Sherbrooke Record to become a weekly in print

A letter, titled 'Strengthening the future of local news', on Sherbrooke Record letterhead.

Notice from the Sherbrooke Record published April 22 saying it would move to a once-a-week schedule.

Quebec’s other English-language daily newspaper will soon no longer be that. This week, the Sherbrooke Record sent a letter to subscribers saying it would only produce print editions on Fridays starting in May.

Currently, the Record publishes in print five days a week (Monday to Friday).

The letter from publisher Sharon McCully explicitly states that “this is not a reduction in news” and breaking news would still be produced online. Instead, it is a way to cut production costs that are increasingly hard to justify for many daily newspapers. Others like La Presse and La Tribune, Sherbrooke’s French-language daily, have already eliminated print editions entirely and gone fully online.

The decision can’t come as much of a surprise. The paper has a community weekly feel to it anyway, and recent non-Friday editions have been only 12 pages long. Being a daily print publication comes with some prestige, but we’re long past the point when that prestige is worth the cost. (And La Presse and others have shown that you can still have that prestige even if you don’t have the paper.)

Brome County News, which was distributed with the Tuesday edition of the Record, will still be produced and distributed on Tuesdays, the note reads, and will also be included in the Friday Record along with the Record’s weekend edition.

UPDATE: In an interview with CBC’s Quebec AM, publisher Sharon McCully points to various reasons for the change, including the fact that the Record could no longer share distribution resources with the Montreal Gazette and had to rely on Canada Post instead, increasing those costs.

6 thoughts on “Sherbrooke Record to become a weekly in print

  1. Anonymous

    To be honest, I am shocked that there are many print newspapers left at all. The demographics make it clear that print news is up against time and time is always going to win. Average print news reader is in their 60s now, and somewhere about 75% of all readers are on the wrong side of 50. So every year, print loses more readers than it gains as the old readers literally (and sadly) die off.

    The most important thing is with the shift in age, the value of the advertising space drops quickly. it is, example, more likely that people who see your ads are on fixed incomes or are going through the point in life where they are getting rid of things rather than accumulating them.
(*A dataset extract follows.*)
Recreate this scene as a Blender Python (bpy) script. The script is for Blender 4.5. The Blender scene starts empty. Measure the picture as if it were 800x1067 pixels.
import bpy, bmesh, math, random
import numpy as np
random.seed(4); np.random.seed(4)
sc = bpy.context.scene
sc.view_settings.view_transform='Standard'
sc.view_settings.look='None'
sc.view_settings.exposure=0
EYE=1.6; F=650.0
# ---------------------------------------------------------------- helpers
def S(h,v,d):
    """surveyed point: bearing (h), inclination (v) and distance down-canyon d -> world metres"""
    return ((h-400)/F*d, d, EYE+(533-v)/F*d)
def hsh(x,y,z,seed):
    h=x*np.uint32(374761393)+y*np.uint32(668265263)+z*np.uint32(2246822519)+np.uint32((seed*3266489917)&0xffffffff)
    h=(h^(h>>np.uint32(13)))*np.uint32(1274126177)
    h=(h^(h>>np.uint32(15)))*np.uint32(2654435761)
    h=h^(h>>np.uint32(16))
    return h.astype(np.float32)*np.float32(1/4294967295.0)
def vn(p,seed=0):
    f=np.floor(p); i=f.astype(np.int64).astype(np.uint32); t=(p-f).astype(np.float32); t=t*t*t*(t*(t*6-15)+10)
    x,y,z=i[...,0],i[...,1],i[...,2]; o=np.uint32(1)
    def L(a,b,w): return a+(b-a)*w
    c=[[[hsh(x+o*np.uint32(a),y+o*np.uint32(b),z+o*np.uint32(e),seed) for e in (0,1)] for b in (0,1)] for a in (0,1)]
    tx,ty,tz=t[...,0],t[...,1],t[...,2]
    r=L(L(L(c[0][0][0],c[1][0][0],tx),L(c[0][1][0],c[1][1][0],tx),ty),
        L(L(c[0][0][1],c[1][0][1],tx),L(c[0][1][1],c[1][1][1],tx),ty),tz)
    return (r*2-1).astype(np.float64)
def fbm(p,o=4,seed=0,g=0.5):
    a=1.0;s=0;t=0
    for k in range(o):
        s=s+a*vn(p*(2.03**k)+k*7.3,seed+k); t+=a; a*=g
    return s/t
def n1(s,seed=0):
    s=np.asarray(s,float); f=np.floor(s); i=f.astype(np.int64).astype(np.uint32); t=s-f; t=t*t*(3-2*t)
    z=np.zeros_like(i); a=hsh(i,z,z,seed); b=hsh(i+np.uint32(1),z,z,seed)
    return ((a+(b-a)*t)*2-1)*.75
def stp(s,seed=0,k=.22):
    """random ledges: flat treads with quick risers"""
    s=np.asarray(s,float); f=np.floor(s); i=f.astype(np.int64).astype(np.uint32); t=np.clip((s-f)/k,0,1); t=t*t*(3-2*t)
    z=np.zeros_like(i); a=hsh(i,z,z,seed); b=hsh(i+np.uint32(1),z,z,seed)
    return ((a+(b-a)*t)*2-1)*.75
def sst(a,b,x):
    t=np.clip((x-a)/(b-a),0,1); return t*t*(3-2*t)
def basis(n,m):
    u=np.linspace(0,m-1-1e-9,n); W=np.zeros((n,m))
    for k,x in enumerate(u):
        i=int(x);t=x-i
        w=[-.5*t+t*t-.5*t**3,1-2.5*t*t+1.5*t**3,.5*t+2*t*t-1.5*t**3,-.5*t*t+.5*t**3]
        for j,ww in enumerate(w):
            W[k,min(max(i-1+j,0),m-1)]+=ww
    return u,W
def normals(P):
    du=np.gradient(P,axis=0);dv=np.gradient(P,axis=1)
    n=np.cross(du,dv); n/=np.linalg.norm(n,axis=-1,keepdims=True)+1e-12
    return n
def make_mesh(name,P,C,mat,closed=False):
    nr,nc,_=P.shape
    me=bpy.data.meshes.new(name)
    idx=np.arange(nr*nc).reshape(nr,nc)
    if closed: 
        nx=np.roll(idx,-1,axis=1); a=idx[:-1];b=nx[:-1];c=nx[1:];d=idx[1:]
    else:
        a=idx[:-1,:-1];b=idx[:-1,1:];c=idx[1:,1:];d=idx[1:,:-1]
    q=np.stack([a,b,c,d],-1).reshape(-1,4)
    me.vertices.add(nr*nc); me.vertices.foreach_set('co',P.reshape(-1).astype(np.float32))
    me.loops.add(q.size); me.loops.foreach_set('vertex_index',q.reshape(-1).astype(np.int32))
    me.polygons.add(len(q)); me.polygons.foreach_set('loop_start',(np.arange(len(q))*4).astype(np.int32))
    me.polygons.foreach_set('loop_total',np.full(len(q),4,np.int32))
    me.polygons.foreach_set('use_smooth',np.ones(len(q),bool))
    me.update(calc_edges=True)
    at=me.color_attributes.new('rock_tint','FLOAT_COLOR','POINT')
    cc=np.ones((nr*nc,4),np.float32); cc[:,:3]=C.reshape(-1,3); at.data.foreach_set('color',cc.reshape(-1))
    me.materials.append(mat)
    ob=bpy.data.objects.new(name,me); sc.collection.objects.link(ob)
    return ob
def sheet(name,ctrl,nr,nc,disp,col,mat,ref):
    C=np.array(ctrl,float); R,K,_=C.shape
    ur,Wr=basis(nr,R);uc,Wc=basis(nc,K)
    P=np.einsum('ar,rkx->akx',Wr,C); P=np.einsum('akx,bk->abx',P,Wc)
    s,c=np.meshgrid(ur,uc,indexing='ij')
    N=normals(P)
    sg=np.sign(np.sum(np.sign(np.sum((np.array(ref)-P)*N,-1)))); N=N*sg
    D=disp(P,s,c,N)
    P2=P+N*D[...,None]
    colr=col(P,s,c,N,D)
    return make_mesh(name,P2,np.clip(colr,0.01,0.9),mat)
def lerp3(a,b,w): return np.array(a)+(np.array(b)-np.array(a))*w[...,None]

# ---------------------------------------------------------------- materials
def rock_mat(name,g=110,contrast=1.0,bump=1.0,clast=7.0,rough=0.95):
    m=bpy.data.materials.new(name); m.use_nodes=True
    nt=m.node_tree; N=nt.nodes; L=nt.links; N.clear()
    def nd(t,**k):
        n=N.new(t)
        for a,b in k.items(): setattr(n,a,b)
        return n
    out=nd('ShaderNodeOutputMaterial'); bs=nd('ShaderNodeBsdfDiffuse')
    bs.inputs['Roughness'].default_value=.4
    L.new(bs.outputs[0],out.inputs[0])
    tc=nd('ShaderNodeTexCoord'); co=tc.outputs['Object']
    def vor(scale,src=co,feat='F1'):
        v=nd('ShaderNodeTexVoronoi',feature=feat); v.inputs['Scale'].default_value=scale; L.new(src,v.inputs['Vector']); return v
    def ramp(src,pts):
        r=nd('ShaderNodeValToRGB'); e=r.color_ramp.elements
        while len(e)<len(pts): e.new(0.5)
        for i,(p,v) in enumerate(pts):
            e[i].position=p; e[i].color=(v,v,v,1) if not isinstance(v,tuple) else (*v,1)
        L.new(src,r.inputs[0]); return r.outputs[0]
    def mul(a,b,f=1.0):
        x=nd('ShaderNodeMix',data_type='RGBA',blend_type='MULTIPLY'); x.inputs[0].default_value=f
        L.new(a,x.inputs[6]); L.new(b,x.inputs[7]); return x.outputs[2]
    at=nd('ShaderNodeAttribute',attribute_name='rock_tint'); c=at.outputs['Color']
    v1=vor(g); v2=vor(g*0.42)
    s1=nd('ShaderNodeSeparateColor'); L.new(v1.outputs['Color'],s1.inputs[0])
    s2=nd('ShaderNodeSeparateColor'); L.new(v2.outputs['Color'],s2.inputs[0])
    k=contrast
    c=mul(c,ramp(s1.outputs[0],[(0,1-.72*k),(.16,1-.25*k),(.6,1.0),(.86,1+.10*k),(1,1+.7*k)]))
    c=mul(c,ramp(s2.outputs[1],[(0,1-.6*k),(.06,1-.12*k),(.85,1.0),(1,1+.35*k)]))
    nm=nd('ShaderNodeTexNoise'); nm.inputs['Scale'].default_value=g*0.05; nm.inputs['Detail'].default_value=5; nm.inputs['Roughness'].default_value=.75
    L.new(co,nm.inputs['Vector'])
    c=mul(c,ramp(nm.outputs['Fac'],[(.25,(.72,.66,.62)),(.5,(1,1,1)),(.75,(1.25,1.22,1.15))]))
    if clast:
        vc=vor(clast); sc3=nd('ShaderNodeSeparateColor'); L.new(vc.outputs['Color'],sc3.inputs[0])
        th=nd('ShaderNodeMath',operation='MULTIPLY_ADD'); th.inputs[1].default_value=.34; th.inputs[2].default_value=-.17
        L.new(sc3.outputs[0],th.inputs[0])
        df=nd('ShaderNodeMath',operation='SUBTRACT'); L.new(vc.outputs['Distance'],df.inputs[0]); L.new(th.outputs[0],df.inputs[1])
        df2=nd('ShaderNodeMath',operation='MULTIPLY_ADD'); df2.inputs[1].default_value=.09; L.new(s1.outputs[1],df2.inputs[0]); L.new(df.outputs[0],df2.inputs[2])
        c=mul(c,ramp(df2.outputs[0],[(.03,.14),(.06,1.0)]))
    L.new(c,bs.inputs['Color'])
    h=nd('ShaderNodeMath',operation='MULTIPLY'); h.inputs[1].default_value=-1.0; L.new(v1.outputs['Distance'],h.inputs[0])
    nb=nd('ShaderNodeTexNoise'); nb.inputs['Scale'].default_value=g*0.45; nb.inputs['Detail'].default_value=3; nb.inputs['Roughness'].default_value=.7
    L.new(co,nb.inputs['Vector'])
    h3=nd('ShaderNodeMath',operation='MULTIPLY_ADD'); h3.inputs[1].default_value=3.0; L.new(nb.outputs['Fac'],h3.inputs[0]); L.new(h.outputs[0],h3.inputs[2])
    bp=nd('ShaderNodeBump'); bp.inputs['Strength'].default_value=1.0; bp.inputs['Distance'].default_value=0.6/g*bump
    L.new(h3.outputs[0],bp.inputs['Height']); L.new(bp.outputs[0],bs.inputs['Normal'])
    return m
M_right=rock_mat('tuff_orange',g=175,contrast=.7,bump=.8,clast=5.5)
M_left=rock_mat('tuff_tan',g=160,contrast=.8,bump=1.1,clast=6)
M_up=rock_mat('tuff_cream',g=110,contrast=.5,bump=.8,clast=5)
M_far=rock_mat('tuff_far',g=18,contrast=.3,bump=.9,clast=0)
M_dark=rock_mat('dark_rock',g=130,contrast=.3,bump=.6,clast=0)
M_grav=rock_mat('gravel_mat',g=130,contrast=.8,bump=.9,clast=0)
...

These are the people who have their “car for the rest of their life” and they sold their empty nest homes and have moved on to small condos or even the Springfield Retirement Castle. They aren’t rushing out to buy the latest whatever. So the value of the ad space diminishes faster than the readership.

    I would hope that they are able to turn the online presence into a money making venture, to keep reporting the regional news that needs reporting. It might help them to connect with younger readers and to add value for advertisers over time.

    Reply
  2. David Leonardo

    This business decision is unlikely to be caused by the internet. Business is very bad right now and for many media owners it will take deep pockets and dedication to continue. It’s starting to feel like the recession of the 1980s. “Brace for Impact!”

    Reply
  3. Ted Silver

    The Record has a long and proud history that will continue on a new platform. I wish them the very best.

    Reply
  4. Louis Piette

    We have to reduce screen time. This is not a good thing. Also people who don’t have access to internet don’t have access to daily local news. That paper cover many rural areas where internet is not available, very expensive or very slow. I was thinking they gain bilingual subscribers when La Tribune cancel their printed paper.

    Reply
    1. Fagstein Post author

      100% of Quebec households have access to high-speed internet access since 2022 (in that there is no technical limitation to such access), and three quarters of Canadians 75 and over use the internet. Sure, that leaves a non-trivial amount who don’t, but that’s not enough to justify a newspaper like the Sherbrooke Record being forced to print five times a week for a population that is only about 4,000 unilingual anglophones, 12,000 anglophones by mother tongue and 100,000 people who understand English.

      It sucks for people who like physical newspapers, but the Record held on for far longer than similar newspapers.